WRITTEN PROBLEM
Return verbatim the inclusive range of lines running from the line that contains "dm = np.clip(dm" to the line that contains "F = np.stack([i, i". Omit every other line.
++++++++++
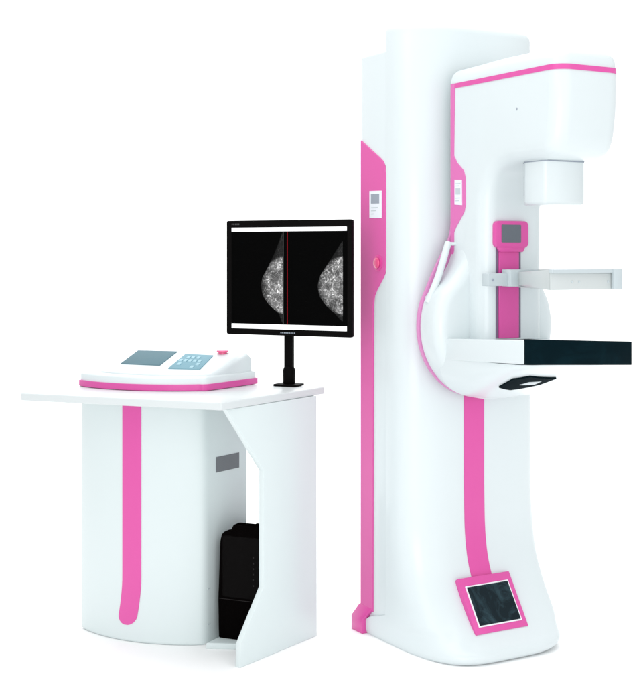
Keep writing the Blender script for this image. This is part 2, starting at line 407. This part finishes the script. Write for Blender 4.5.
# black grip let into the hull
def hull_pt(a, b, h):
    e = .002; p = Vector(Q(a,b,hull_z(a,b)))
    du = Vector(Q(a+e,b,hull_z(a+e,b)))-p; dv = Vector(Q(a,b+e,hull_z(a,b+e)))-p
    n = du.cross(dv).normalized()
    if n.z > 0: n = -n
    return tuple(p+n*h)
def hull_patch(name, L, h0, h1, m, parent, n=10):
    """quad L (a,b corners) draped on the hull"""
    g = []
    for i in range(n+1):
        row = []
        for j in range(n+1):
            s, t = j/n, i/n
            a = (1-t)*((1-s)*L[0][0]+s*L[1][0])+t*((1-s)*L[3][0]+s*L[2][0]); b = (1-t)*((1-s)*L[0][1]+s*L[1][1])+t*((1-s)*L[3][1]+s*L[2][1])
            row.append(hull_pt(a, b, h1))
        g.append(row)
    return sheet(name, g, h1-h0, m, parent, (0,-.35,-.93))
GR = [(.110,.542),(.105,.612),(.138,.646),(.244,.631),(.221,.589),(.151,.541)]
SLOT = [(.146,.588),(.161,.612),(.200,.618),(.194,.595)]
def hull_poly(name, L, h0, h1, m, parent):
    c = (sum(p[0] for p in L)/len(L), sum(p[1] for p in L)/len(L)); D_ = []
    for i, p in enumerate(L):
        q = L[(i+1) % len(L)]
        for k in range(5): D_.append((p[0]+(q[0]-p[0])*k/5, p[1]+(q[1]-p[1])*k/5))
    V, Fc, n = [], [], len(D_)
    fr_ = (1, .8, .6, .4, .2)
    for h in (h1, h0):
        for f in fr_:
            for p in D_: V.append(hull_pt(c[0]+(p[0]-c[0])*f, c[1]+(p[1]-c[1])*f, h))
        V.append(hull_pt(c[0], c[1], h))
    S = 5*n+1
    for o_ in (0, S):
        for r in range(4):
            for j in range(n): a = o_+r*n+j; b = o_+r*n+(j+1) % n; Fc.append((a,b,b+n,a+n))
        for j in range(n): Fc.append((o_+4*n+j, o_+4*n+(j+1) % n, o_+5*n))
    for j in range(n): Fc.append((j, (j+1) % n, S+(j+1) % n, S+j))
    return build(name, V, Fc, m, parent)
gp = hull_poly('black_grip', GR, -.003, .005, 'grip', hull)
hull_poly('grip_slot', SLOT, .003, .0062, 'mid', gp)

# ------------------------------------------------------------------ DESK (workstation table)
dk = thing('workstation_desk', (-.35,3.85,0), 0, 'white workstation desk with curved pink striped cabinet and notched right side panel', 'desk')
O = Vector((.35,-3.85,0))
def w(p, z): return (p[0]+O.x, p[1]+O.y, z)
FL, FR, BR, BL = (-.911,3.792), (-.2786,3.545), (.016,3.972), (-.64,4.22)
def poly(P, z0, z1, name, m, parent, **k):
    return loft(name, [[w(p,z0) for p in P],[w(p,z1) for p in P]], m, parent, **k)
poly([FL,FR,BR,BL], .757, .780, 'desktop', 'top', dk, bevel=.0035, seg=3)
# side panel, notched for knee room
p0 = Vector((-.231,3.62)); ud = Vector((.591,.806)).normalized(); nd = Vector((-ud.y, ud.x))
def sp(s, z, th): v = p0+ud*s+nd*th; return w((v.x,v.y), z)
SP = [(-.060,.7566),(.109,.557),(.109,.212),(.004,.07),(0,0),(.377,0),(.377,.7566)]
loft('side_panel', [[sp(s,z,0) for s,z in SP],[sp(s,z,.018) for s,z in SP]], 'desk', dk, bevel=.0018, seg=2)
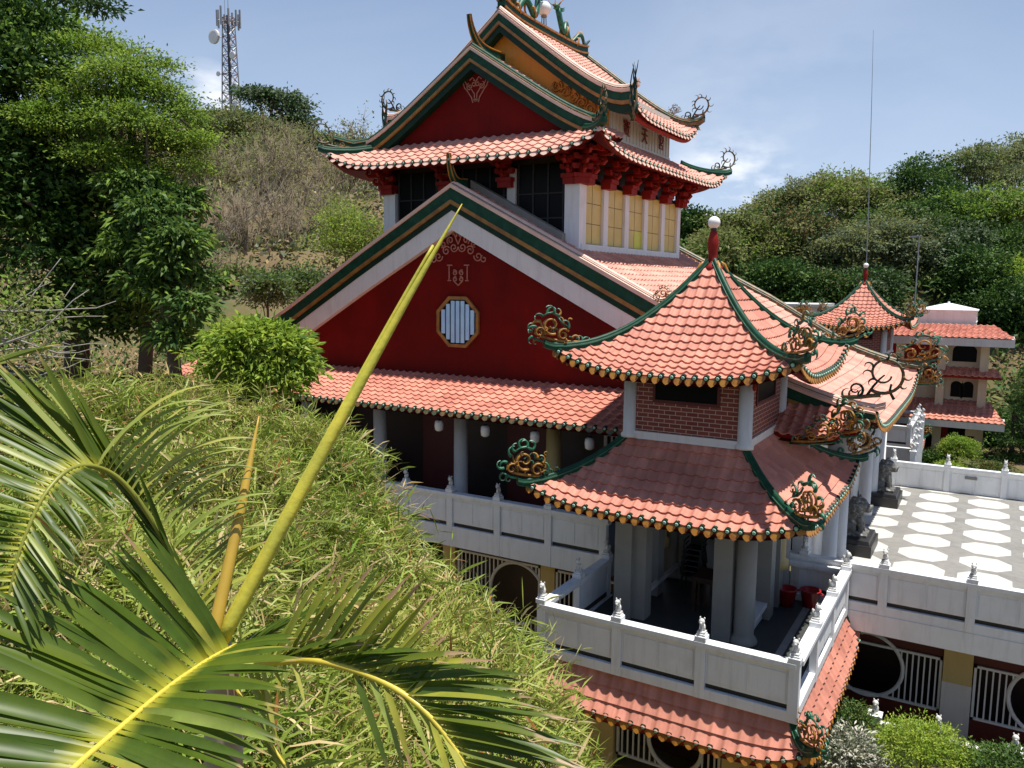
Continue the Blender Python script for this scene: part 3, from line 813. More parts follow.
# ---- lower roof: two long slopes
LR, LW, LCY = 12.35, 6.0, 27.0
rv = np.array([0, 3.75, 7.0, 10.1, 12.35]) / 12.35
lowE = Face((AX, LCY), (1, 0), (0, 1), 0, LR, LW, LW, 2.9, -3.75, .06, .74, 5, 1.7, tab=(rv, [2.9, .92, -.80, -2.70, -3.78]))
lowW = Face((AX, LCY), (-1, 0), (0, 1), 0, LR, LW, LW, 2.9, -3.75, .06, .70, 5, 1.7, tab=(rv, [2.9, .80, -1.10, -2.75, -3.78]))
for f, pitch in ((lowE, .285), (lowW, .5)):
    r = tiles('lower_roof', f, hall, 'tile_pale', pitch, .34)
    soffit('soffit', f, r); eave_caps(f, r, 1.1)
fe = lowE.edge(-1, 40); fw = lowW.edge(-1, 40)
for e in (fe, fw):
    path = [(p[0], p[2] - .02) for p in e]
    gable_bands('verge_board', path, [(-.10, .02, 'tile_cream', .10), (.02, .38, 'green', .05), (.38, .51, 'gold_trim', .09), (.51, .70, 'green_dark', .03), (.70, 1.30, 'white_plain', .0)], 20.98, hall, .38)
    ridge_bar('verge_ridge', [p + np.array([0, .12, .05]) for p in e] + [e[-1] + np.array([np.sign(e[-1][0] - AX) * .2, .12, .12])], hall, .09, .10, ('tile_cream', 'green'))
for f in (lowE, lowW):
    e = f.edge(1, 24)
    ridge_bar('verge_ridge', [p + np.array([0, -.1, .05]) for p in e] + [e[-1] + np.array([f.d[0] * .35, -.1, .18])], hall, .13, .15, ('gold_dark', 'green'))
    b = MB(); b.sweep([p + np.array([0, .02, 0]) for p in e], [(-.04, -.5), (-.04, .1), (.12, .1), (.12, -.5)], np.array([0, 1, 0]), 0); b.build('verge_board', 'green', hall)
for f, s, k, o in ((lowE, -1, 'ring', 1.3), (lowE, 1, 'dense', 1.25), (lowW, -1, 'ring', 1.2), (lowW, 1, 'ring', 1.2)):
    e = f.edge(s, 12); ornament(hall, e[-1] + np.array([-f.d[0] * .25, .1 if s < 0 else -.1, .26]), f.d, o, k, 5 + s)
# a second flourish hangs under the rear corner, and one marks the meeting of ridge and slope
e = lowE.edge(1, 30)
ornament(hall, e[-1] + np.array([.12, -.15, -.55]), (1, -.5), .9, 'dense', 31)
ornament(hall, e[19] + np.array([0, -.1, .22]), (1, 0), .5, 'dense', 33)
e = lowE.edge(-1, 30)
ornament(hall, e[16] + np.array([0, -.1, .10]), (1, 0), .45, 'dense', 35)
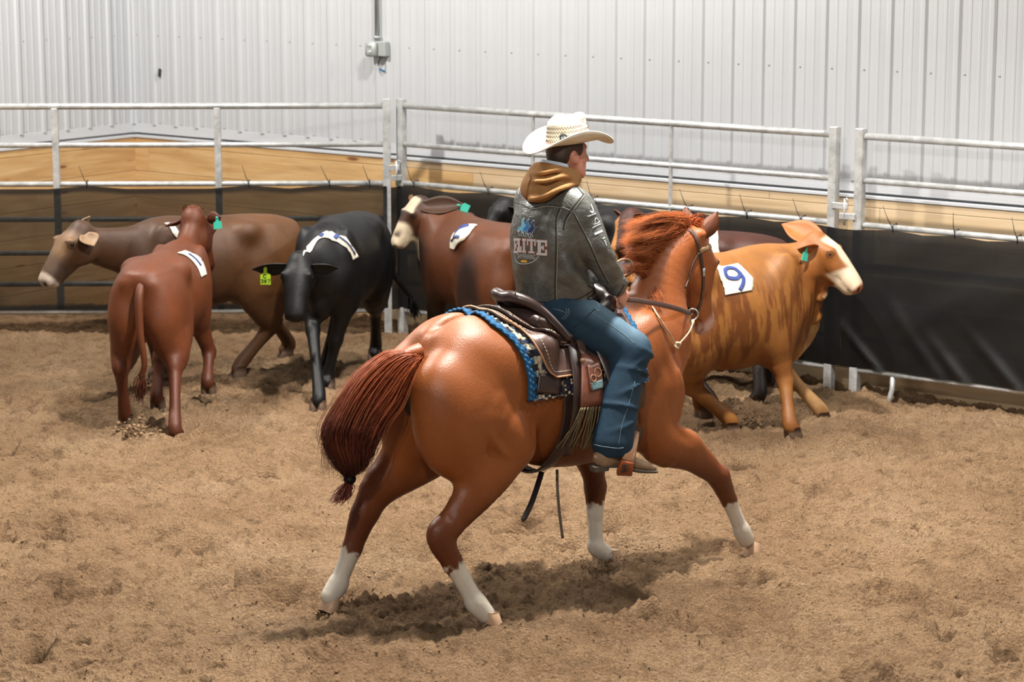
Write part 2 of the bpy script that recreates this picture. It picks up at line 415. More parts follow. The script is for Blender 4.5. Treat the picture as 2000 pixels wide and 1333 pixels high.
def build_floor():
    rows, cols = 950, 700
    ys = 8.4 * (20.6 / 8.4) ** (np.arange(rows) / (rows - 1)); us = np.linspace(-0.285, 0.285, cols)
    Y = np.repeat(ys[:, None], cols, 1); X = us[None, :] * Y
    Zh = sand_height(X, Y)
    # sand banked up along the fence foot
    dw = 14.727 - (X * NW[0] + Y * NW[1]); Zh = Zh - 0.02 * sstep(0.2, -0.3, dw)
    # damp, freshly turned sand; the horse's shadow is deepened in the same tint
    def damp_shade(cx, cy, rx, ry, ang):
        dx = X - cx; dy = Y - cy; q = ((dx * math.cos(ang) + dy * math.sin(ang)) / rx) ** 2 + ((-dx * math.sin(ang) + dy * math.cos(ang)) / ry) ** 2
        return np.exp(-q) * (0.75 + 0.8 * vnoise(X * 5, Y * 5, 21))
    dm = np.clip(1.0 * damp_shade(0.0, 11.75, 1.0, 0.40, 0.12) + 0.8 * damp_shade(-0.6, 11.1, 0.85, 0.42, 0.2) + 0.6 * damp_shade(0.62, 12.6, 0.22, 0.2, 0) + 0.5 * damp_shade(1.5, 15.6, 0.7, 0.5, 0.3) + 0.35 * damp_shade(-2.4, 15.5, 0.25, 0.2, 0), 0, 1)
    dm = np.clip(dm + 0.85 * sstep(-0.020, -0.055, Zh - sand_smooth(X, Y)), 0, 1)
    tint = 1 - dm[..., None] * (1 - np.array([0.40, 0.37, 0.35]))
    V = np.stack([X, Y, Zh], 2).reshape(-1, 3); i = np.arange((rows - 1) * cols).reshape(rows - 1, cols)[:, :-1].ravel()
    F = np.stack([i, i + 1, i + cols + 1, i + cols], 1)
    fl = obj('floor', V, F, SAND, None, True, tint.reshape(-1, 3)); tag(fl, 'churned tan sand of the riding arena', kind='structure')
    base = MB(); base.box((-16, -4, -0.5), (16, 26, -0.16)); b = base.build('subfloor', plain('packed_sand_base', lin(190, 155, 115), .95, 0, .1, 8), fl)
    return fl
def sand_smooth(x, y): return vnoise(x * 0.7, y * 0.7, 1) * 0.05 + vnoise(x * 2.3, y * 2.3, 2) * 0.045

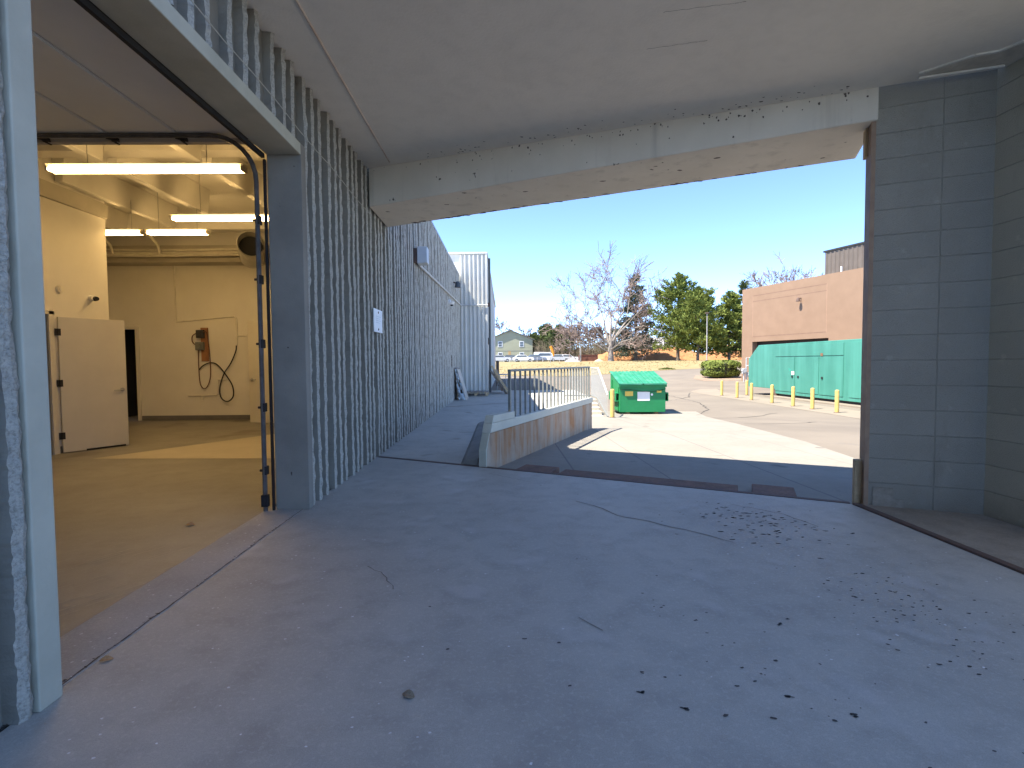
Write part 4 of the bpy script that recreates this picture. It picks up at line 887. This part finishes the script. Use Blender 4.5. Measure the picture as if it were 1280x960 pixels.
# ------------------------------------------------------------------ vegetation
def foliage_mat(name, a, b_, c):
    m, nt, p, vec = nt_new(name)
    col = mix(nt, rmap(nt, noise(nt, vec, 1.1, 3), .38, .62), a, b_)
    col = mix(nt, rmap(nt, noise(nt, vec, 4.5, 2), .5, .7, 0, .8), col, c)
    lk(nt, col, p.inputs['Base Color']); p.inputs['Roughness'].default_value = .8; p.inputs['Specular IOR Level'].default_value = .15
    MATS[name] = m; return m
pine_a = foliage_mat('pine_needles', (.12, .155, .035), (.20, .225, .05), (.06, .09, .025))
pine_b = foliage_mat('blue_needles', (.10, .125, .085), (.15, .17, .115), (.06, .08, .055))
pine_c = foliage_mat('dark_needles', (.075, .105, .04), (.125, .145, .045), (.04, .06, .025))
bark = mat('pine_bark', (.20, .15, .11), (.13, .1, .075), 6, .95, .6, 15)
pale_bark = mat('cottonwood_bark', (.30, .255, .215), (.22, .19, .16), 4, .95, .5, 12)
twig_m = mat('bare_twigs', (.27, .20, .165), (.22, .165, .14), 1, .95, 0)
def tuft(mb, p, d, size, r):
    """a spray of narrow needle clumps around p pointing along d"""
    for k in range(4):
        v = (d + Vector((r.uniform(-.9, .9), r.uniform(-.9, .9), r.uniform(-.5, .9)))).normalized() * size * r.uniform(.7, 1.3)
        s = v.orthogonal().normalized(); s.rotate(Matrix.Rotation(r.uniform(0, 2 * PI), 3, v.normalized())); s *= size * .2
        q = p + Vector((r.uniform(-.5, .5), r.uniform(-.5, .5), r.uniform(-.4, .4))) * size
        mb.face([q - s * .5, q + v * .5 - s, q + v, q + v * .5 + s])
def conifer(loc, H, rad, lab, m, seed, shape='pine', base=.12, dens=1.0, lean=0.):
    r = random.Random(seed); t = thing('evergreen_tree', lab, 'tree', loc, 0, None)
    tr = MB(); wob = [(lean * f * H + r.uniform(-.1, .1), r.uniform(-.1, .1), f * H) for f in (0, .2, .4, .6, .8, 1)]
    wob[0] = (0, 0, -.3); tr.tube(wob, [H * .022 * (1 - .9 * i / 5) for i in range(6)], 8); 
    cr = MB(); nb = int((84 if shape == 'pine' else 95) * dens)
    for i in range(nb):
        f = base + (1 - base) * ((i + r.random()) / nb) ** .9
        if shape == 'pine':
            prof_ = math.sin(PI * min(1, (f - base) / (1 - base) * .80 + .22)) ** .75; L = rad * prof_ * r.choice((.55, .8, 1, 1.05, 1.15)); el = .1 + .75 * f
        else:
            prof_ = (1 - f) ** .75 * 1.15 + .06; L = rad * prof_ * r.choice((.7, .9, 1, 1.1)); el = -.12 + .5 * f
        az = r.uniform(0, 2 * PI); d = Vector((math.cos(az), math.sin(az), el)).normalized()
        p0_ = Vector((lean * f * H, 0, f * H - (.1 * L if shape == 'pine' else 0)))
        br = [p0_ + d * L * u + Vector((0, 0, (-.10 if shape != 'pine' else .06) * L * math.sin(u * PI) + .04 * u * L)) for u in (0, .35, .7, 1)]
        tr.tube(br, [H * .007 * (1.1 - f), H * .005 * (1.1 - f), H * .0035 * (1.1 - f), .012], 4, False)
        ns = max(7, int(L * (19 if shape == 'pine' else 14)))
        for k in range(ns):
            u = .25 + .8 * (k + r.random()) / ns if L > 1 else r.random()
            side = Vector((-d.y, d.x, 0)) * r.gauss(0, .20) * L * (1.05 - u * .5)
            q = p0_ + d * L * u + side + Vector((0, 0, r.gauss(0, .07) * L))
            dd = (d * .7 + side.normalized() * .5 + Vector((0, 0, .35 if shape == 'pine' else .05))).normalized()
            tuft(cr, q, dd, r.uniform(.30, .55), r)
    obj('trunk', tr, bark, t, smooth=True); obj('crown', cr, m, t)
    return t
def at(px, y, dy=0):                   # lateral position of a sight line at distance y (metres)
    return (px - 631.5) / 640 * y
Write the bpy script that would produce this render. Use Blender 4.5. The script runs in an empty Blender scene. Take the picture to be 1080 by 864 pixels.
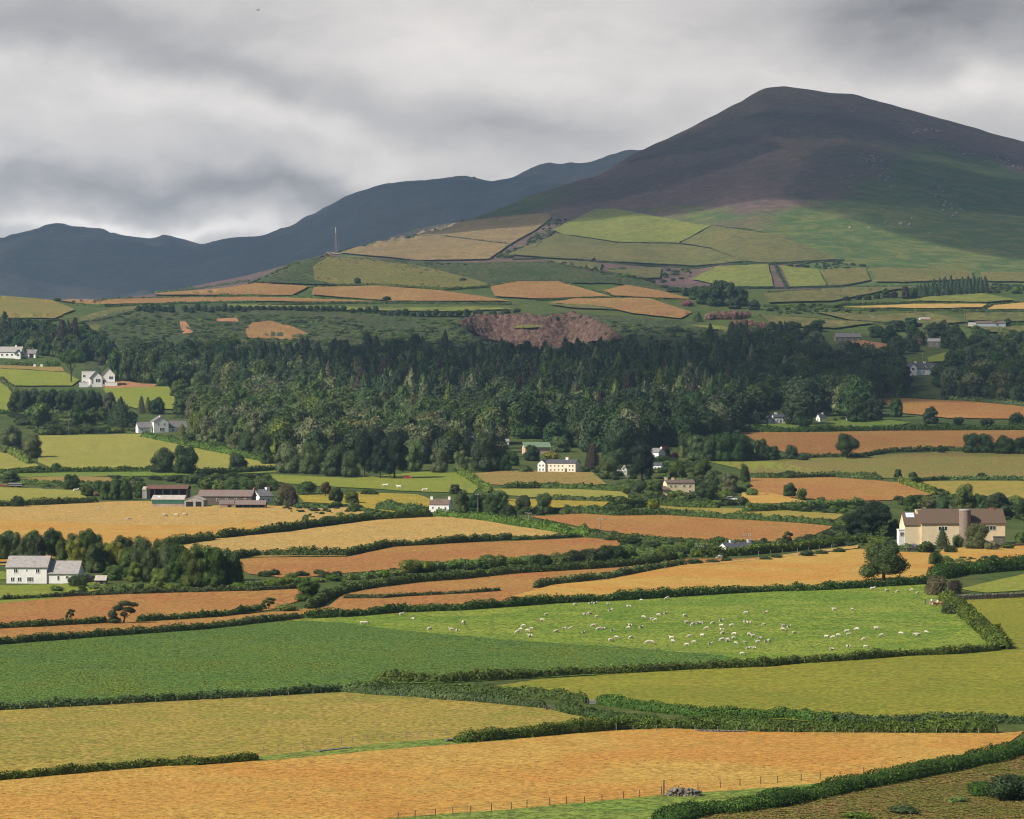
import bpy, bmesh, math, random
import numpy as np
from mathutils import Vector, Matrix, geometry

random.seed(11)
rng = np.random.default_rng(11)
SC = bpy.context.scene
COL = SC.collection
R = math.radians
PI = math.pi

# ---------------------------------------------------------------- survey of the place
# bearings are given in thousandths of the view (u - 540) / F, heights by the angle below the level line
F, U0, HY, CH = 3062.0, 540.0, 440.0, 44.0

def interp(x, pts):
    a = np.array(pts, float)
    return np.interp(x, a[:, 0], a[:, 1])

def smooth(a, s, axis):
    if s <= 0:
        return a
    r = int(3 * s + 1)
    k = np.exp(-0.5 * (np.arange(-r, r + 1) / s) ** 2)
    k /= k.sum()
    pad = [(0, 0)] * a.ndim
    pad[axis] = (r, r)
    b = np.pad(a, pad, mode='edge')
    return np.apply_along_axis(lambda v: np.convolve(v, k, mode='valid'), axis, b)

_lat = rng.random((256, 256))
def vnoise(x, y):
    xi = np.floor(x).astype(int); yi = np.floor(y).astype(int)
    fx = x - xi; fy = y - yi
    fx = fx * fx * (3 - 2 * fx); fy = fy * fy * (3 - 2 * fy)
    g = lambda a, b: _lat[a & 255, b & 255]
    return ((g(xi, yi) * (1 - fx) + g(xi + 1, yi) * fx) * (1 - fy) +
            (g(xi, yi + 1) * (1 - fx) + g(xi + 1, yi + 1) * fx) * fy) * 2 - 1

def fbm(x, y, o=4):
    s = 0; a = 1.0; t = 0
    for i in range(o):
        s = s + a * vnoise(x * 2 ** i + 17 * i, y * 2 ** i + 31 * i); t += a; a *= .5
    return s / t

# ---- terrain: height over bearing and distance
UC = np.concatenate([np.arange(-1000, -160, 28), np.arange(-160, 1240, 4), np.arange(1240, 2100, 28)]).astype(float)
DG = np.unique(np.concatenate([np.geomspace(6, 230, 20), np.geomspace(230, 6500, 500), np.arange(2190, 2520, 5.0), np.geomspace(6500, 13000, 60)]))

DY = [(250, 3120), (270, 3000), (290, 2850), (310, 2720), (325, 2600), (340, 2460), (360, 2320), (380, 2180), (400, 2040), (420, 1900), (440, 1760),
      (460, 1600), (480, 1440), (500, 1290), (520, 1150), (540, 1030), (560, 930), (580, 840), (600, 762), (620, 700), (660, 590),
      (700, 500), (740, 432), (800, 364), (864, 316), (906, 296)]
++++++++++
WRITTEN ANSWER
    dm = np.clip(dm + 0.85 * sstep(-0.020, -0.055, Zh - sand_smooth(X, Y)), 0, 1)
    tint = 1 - dm[..., None] * (1 - np.array([0.40, 0.37, 0.35]))
    V = np.stack([X, Y, Zh], 2).reshape(-1, 3); i = np.arange((rows - 1) * cols).reshape(rows - 1, cols)[:, :-1].ravel()
    F = np.stack([i, i + 1, i + cols + 1, i + cols], 1)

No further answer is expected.